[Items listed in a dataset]
□ □ □ □
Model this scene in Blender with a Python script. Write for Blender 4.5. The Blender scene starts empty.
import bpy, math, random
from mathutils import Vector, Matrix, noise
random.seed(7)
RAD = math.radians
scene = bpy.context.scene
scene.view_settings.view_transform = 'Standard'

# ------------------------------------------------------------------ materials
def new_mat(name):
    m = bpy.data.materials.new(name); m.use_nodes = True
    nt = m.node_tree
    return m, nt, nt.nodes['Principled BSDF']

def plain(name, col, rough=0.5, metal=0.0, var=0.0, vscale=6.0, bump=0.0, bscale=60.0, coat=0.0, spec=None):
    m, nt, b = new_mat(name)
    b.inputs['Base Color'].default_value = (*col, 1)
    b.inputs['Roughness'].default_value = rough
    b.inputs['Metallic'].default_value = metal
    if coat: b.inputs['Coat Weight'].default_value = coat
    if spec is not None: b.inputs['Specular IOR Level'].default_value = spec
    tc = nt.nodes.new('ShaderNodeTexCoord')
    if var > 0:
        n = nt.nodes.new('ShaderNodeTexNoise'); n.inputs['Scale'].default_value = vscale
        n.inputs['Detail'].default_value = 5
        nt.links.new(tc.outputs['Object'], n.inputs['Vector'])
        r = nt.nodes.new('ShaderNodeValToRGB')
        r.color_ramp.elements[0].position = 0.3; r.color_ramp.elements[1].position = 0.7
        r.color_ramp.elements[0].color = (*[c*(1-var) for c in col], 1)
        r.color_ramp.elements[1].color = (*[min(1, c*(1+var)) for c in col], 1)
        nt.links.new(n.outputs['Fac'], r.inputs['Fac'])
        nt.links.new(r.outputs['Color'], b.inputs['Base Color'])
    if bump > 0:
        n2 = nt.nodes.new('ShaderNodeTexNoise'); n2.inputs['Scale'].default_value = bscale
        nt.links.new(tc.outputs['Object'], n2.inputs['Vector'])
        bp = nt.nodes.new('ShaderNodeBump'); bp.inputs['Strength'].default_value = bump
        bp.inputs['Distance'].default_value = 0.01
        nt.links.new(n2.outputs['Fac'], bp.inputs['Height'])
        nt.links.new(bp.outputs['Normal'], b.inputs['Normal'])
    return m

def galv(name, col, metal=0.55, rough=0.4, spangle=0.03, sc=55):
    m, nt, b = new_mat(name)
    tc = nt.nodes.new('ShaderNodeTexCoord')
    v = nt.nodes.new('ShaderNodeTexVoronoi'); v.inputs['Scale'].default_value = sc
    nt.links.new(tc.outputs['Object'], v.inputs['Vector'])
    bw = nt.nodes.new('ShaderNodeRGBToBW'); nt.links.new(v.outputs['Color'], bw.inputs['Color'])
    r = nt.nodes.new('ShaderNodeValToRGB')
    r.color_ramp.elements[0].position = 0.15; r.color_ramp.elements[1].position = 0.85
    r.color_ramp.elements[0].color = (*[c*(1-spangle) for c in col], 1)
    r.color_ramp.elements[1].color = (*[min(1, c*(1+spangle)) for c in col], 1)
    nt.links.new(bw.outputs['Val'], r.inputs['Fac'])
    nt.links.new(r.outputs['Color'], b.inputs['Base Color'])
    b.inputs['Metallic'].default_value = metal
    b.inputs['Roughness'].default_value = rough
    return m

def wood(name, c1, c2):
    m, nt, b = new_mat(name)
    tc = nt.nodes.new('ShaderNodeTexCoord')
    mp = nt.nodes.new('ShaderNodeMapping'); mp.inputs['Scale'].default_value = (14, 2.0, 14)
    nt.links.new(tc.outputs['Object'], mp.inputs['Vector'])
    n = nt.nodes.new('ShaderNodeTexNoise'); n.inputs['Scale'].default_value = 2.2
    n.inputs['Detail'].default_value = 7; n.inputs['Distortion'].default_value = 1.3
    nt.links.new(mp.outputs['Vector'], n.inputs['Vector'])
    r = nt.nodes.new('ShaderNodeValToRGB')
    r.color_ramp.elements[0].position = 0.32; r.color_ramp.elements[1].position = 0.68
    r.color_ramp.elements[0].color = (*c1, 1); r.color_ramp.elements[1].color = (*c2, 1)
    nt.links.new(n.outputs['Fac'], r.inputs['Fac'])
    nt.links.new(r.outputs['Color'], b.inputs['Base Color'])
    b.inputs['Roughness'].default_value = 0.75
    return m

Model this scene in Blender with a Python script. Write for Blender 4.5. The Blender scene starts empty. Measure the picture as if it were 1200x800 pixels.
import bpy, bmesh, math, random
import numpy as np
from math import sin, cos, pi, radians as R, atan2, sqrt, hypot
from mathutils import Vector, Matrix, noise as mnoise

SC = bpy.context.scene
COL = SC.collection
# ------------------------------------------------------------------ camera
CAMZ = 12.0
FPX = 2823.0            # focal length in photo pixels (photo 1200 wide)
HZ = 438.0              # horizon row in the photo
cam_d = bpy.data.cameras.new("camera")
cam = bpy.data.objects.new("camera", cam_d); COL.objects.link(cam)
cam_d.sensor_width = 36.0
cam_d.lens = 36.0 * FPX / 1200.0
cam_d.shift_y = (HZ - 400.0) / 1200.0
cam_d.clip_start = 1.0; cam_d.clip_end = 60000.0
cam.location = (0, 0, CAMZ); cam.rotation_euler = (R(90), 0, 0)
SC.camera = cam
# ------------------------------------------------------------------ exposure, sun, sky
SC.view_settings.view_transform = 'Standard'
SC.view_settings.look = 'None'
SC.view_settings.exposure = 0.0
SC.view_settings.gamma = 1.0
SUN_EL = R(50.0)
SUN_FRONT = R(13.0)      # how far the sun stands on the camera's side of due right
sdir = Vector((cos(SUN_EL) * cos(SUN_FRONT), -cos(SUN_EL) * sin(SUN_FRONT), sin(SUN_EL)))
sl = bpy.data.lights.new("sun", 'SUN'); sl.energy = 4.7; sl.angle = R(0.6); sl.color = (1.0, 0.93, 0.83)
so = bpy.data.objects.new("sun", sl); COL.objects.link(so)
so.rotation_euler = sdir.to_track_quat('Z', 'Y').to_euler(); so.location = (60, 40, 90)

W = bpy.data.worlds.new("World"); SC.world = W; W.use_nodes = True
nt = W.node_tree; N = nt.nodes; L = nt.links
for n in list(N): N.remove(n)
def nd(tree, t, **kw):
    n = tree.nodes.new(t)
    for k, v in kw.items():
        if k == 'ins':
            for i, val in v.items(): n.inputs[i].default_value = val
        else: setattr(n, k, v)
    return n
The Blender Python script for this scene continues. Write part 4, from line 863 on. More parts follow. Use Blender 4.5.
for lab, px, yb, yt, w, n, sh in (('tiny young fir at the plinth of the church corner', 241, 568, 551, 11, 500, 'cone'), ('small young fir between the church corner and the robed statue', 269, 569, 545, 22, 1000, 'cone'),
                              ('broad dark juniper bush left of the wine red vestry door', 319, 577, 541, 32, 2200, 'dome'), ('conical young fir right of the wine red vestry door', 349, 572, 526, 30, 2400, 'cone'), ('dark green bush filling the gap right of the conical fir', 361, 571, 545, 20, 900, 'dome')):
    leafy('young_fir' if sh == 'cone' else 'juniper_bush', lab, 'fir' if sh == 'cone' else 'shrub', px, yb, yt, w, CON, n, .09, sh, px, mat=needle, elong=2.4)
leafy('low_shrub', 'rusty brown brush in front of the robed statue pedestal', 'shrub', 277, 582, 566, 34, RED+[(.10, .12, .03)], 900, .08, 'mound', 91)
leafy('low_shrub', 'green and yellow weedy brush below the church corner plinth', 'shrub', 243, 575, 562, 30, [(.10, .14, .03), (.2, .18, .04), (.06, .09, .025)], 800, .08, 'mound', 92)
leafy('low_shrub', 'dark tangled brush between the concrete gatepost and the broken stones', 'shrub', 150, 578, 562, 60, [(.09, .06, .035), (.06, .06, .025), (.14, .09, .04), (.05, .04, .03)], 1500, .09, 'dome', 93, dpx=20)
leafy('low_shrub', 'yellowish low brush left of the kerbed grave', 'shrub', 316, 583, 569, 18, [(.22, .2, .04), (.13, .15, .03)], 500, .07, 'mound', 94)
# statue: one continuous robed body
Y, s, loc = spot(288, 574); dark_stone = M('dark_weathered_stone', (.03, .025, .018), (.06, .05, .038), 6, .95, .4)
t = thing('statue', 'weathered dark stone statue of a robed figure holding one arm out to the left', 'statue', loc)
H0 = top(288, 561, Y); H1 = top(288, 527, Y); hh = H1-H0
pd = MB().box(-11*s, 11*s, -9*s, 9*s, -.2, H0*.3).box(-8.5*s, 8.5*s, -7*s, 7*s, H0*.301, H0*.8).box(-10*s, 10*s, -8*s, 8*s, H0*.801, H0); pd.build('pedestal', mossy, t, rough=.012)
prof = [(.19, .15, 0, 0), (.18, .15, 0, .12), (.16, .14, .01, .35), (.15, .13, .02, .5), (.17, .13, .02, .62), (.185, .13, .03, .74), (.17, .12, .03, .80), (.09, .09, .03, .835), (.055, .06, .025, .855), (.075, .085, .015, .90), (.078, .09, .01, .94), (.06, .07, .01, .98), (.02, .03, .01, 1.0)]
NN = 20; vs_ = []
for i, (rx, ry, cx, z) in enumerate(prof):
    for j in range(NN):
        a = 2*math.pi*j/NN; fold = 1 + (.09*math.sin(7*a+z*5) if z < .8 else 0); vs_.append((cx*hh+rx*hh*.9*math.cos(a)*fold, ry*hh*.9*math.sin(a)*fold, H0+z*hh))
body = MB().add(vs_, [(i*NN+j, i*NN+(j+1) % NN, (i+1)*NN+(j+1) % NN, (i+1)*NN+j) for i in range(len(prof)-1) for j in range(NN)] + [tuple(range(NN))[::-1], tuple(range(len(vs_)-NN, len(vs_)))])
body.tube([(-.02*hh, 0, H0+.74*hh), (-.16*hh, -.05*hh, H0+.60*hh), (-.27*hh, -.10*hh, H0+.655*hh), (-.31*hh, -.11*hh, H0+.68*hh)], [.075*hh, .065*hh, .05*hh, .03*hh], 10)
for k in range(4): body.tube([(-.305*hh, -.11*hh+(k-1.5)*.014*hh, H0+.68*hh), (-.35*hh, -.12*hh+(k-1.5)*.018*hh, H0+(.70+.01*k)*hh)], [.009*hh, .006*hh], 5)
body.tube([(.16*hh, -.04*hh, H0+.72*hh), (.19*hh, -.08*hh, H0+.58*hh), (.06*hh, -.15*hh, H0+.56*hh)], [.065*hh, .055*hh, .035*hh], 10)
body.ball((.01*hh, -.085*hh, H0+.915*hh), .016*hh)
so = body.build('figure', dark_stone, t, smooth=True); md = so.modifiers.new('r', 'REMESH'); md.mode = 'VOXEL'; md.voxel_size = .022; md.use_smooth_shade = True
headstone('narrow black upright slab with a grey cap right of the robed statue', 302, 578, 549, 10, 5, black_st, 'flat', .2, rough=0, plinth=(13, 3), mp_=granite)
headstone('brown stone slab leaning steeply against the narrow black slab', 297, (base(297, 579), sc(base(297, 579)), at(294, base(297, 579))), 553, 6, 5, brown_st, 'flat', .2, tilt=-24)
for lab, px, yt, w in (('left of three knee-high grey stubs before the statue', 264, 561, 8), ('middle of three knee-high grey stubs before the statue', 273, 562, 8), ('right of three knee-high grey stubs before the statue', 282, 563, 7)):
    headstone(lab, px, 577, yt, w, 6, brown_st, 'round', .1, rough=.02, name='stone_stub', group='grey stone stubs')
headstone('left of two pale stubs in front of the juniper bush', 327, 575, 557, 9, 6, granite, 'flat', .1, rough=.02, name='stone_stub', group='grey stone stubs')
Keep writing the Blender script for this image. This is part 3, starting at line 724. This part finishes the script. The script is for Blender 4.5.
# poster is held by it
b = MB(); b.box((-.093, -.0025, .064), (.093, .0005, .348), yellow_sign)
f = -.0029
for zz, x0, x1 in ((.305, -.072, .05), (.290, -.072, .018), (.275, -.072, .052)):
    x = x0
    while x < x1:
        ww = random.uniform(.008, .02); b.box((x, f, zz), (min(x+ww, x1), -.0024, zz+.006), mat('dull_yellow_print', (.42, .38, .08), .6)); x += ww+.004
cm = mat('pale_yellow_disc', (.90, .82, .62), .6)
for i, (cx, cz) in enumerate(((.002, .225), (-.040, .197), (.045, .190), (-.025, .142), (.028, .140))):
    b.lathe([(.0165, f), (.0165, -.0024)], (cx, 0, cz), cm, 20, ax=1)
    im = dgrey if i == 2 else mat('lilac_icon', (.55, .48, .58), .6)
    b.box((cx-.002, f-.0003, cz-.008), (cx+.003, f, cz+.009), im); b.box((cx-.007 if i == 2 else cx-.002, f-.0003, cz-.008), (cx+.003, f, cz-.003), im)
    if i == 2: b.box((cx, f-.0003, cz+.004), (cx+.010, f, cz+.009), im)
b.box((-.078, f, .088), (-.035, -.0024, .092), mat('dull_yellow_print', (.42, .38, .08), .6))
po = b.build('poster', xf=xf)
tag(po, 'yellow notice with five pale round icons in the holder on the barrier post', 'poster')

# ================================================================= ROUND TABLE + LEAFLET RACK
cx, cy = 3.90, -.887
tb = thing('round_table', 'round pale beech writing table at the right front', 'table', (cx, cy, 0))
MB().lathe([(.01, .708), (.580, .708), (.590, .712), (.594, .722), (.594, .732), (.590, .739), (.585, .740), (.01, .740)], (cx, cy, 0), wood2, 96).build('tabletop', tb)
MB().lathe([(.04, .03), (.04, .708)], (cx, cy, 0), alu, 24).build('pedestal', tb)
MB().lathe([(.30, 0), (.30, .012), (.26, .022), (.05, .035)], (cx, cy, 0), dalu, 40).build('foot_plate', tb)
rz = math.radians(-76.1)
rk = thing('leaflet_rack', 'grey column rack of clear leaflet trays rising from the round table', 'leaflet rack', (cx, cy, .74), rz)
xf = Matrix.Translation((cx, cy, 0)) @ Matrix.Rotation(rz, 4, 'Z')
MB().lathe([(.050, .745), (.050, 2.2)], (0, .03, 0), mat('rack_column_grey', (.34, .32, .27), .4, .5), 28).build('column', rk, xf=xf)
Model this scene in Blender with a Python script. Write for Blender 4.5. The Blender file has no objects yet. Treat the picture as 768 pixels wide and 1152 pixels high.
□ □ □ □
[TASK DETAILS] Print exactly the lines from the one containing "were 1200x800 pixels." to the one containing "from mathutils import Vector, Matrix, noise as", both included, and nothing else.

[RESULT FOR THIS EXERCISE]
Model this scene in Blender with a Python script. Write for Blender 4.5. The Blender scene starts empty. Measure the picture as if it were 1200x800 pixels.
import bpy, bmesh, math, random
import numpy as np
from math import sin, cos, pi, radians as R, atan2, sqrt, hypot
from mathutils import Vector, Matrix, noise as mnoise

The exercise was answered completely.